→ INPUT ROWS
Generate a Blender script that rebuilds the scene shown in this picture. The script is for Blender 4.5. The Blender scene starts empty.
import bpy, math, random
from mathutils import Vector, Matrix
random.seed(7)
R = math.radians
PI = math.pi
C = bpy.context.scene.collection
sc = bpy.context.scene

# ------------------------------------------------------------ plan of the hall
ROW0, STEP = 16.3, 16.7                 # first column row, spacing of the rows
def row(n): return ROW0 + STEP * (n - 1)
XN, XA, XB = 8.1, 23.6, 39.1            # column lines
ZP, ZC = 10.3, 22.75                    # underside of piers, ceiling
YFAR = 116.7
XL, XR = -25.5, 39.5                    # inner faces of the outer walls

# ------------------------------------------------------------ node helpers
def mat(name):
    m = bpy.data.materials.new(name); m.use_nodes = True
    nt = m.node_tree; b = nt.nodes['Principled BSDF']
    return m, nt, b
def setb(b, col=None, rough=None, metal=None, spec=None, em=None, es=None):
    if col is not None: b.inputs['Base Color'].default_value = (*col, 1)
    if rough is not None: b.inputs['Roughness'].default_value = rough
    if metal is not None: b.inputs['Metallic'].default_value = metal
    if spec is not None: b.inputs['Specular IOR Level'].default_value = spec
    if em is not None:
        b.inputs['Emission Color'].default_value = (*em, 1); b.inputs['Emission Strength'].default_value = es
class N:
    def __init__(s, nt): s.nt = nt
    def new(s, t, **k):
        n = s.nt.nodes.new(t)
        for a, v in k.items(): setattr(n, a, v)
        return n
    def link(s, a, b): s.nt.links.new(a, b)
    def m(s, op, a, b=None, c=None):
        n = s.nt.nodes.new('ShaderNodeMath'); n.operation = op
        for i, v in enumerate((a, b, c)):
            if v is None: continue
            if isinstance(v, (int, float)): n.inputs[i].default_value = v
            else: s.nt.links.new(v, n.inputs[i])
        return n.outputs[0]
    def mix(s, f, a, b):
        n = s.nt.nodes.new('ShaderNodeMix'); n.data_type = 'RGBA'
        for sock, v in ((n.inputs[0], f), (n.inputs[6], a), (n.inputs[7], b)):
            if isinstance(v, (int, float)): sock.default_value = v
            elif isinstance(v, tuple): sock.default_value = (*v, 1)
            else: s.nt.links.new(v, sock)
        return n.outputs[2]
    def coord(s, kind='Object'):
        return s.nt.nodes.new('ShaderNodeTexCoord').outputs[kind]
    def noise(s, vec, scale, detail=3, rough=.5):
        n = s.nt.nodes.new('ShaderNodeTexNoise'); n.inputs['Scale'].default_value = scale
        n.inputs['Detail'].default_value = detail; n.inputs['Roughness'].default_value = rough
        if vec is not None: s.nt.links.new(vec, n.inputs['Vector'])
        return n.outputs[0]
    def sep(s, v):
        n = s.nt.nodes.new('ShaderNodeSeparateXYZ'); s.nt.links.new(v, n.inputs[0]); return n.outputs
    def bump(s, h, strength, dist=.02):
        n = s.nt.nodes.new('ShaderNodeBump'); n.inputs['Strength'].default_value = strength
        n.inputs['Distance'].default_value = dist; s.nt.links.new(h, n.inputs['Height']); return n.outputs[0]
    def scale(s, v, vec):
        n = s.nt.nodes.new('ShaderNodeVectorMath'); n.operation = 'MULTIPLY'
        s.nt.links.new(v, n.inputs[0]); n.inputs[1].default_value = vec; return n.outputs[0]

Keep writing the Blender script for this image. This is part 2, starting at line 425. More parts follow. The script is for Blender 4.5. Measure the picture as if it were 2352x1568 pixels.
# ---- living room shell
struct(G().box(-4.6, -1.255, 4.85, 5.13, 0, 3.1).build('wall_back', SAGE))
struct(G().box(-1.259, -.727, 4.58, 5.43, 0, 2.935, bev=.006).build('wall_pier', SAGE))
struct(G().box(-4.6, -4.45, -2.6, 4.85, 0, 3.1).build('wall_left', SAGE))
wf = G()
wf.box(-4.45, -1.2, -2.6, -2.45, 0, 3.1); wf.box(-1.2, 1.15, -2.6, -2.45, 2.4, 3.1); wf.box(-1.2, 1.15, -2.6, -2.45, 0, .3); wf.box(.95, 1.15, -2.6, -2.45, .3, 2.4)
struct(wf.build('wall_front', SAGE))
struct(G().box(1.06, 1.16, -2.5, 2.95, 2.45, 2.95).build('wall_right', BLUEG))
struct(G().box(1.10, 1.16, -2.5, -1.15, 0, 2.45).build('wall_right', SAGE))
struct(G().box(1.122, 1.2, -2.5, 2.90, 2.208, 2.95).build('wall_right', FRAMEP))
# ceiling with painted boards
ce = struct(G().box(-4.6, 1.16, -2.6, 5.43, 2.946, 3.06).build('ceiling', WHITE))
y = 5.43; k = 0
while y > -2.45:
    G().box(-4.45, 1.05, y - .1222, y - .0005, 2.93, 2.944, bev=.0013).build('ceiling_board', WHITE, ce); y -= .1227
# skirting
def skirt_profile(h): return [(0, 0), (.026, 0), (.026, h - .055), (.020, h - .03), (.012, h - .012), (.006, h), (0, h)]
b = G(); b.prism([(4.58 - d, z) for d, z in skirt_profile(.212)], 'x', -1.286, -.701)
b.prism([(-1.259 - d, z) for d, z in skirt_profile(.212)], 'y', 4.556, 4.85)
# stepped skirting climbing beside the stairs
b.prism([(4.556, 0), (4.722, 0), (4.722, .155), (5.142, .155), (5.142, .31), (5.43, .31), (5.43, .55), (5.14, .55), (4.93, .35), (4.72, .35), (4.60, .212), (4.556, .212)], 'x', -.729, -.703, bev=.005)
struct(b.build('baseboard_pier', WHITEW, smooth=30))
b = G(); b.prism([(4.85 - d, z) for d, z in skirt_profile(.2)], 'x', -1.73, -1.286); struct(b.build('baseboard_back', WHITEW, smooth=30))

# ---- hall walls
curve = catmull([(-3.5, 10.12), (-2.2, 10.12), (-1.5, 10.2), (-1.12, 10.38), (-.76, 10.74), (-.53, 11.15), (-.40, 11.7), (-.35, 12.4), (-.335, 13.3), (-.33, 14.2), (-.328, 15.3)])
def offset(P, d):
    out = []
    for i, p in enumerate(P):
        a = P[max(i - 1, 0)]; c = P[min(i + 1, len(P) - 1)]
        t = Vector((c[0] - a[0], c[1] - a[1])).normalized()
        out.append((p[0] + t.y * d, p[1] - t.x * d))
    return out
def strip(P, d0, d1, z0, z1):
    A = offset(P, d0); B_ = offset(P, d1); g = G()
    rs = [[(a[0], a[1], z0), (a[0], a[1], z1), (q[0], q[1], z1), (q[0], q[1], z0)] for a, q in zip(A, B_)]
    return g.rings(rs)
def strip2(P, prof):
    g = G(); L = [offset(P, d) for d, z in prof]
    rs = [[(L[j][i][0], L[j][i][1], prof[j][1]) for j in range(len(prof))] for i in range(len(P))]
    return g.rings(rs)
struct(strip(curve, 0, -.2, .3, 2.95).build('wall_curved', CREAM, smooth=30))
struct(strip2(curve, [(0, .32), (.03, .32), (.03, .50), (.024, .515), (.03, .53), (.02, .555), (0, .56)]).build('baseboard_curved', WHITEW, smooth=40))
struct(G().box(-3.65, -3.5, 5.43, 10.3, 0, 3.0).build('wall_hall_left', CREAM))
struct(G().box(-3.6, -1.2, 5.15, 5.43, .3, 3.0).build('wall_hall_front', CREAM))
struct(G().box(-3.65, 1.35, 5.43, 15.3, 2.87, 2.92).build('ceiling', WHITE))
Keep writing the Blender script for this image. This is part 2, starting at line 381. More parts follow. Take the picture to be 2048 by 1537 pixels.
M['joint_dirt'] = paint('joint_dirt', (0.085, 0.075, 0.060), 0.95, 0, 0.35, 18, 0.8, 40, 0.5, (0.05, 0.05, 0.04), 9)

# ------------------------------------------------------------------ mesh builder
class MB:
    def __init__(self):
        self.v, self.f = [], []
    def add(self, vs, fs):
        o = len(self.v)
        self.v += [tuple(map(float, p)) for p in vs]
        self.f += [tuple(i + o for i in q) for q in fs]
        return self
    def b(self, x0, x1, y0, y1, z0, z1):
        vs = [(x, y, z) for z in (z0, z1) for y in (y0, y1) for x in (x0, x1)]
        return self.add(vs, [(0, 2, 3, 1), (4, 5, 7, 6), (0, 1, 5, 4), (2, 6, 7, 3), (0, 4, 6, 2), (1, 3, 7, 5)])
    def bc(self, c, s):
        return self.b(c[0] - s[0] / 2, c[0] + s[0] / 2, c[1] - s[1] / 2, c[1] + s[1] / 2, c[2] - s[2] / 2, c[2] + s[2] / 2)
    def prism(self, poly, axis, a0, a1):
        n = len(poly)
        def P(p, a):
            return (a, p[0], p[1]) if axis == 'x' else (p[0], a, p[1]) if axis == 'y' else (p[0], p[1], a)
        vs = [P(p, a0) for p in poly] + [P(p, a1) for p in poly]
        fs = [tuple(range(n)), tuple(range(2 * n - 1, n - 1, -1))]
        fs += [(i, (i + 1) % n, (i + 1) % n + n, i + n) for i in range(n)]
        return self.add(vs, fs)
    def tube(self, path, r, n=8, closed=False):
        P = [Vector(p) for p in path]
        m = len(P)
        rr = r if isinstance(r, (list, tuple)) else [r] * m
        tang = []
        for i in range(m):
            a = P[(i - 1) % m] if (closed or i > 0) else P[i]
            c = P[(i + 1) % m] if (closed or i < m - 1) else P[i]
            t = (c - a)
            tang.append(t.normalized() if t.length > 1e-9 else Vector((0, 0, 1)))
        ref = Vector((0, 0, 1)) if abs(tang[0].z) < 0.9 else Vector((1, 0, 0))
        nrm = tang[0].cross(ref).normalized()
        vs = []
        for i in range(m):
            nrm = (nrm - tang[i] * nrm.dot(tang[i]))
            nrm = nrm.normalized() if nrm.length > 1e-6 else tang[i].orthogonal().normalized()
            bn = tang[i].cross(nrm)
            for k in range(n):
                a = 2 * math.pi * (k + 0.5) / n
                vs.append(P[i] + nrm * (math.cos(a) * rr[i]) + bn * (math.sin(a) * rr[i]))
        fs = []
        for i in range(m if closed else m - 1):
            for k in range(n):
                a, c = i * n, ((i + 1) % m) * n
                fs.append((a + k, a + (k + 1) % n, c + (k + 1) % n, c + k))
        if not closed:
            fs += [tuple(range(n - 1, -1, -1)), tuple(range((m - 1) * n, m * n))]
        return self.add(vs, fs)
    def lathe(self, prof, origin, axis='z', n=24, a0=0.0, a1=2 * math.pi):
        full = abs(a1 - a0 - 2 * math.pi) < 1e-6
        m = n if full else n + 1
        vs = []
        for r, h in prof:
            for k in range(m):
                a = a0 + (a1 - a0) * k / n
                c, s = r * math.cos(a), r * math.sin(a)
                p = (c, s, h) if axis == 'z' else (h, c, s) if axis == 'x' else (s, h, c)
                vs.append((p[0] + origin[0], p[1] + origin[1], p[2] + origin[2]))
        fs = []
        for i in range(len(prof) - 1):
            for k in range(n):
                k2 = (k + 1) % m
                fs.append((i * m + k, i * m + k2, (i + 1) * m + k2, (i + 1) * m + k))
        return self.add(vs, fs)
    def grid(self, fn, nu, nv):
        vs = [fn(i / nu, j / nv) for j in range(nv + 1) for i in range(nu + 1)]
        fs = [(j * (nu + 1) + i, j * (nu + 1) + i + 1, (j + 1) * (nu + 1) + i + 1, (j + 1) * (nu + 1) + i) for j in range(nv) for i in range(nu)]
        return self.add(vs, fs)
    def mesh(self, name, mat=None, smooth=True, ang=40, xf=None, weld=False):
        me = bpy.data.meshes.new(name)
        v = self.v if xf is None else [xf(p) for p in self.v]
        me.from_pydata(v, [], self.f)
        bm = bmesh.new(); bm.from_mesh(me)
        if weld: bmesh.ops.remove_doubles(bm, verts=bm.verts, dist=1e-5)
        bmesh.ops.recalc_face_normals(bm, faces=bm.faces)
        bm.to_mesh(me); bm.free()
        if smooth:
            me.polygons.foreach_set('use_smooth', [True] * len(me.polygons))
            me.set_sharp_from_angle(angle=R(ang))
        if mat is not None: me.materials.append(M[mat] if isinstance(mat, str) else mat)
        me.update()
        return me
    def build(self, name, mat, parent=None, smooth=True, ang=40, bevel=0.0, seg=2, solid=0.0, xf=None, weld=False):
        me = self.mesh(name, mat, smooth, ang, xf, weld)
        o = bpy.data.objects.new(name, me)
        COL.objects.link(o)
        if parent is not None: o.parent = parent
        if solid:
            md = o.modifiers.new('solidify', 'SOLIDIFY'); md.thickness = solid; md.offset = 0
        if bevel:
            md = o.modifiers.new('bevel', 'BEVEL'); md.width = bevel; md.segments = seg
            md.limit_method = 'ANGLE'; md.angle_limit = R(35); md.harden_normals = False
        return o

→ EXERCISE
Exactly and only the lines from the line that contains "by 1537 pixels." through the line that contains "0.05, 0.04), 9)" are to be repeated as they stand.

→ FULL SOLUTION
Keep writing the Blender script for this image. This is part 2, starting at line 381. More parts follow. Take the picture to be 2048 by 1537 pixels.
M['joint_dirt'] = paint('joint_dirt', (0.085, 0.075, 0.060), 0.95, 0, 0.35, 18, 0.8, 40, 0.5, (0.05, 0.05, 0.04), 9)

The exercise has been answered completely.